Luna se confesó. De Zapata no supieron decirme.
Martí se negó rotundamente a confesarse. No aceptó confesión. No creía en ella.
Fueron vanos los esfuerzos del sacerdote. No pudo convencer al héroe. Es que Martí, hombre “sin tacha y sin miedo”, halló su camino, anduvo en él sin vacilaciones, seguro de sí; amo y señor de él mismo, se enfrentó a la muerte y se echó valeroso en brazos de la inmortalidad.
El jefe Supremo fue digno de sus soldados hasta en la hora de morir. Le dio siempre ejemplos grandes. Cogió la Cuma para sacar tareas, cogió el saco y fue a cortar café, anduvo con los carreteros los caminos polvorosos, tras los bueyes cansados. Todos los caminos del Occidente de El Salvador lo conocían.

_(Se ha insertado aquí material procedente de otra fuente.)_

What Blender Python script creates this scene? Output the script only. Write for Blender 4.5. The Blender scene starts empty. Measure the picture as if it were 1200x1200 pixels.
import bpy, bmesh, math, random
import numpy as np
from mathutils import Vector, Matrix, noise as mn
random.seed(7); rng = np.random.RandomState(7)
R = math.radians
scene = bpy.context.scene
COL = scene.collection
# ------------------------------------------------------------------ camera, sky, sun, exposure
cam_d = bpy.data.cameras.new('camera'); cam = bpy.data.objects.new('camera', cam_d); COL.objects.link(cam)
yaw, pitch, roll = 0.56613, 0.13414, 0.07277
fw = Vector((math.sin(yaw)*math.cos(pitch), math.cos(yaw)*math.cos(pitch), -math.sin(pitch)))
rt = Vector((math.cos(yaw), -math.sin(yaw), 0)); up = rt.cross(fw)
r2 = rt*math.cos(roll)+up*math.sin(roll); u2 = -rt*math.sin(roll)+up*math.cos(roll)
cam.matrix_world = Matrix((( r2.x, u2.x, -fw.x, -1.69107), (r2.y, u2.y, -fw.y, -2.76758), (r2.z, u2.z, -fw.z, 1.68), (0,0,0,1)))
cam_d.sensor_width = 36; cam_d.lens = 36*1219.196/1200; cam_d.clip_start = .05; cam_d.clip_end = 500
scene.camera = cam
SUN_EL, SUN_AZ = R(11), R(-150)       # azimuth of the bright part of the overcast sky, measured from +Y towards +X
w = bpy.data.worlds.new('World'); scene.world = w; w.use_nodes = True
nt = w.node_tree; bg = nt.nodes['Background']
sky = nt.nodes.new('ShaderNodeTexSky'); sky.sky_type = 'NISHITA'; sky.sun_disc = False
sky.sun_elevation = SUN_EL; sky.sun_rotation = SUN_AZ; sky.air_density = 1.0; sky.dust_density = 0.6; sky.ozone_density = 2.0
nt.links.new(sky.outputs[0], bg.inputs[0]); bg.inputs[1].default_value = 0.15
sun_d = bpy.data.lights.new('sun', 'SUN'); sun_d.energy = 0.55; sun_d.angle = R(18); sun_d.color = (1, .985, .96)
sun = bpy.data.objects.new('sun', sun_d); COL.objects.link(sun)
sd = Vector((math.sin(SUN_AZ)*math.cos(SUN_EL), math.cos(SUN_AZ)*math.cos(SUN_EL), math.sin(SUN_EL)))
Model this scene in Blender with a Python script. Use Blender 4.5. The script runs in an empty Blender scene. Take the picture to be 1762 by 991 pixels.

El apóstol Martí trabajaba como peón, y así ganaba adeptos. Tenía un don maravilloso para conquistar. Y quien lo seguía una vez difícilmente lo abandonaba.
Y ahora…
Y ahora, huérfana la raza, entronizados los militares, corrompidos los universitarios, perseguidos todos los que no se arrodillen, expatriados tanto salvadoreños un enigma se presenta:
¿Hay rebeldía en El Salvador? ¿Hay rebeldes todavía?
El tirano y su jauría vigilan.
No dice el pueblo nada.
Pero el Izalco truena. Y el Izalco es hermano de una raza que no duerme, aunque esté callada.
No perdemos la fe.
Las ideas no se degüellan. La sangre mojó mucho la tierra de los izalcos y esta sangre mojará banderas nuevas.